"Markus Wollny" <Markus.Wollny@computec.de> writes:
> So: Is it bad RAM? How can I make sure? What else could it be?
Have you tried running memtest86? I've never used that myself but
some folks on the list say it works well.
> Here's a small excerpt from the logfile:
> 2002-08-06 17:36:23 [17296] DEBUG: _mdfd_blind_getseg: couldn't open
> /var/lib/pgsql/data/base/base/16596/16671: Cannot allocate memory
Is it possible that you are running with inadequate swap space, a small
data segment limit (ulimit -d), or something else that would make the
kernel refuse to give memory to a backend process?
> 2002-08-06 17:40:53 [16530] DEBUG: connection startup failed (fork
> failure): Cannot allocate memory
> 2002-08-06 17:52:50 [16530] DEBUG: connection startup failed (fork
> failure): Cannot allocate memory
Still looks like inadequate memory --- but now I'm thinking that it's a
system-wide condition, ie, you just plain haven't got enough RAM for the
number of processes you're trying to start.

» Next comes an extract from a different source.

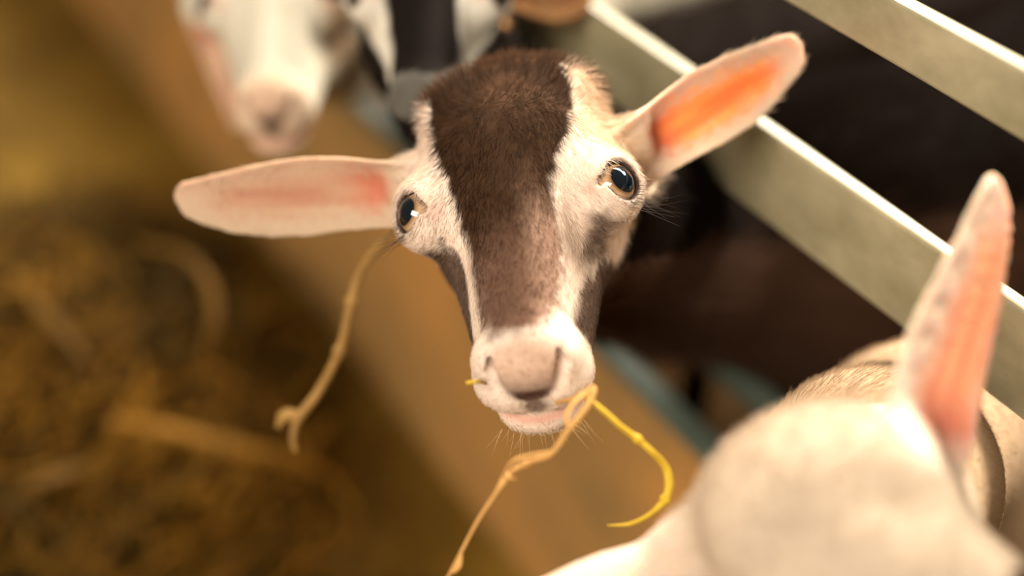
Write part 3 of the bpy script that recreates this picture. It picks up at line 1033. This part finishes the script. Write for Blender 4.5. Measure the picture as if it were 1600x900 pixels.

> 2002-08-06 17:52:54 [16530] DEBUG: server process (pid 18237) was
> terminated by signal 9
Postgres never issues any kill -9 on itself, but I've heard that the
Linux kernel may start killing processes when it's desperately low on
memory.
Other than the signal 9, everything I see in this trace is either a
cannot-allocate-memory failure or followup effects from one. How many
backends are you trying to start up, anyway? Might you have a runaway
client that keeps opening new backend connections?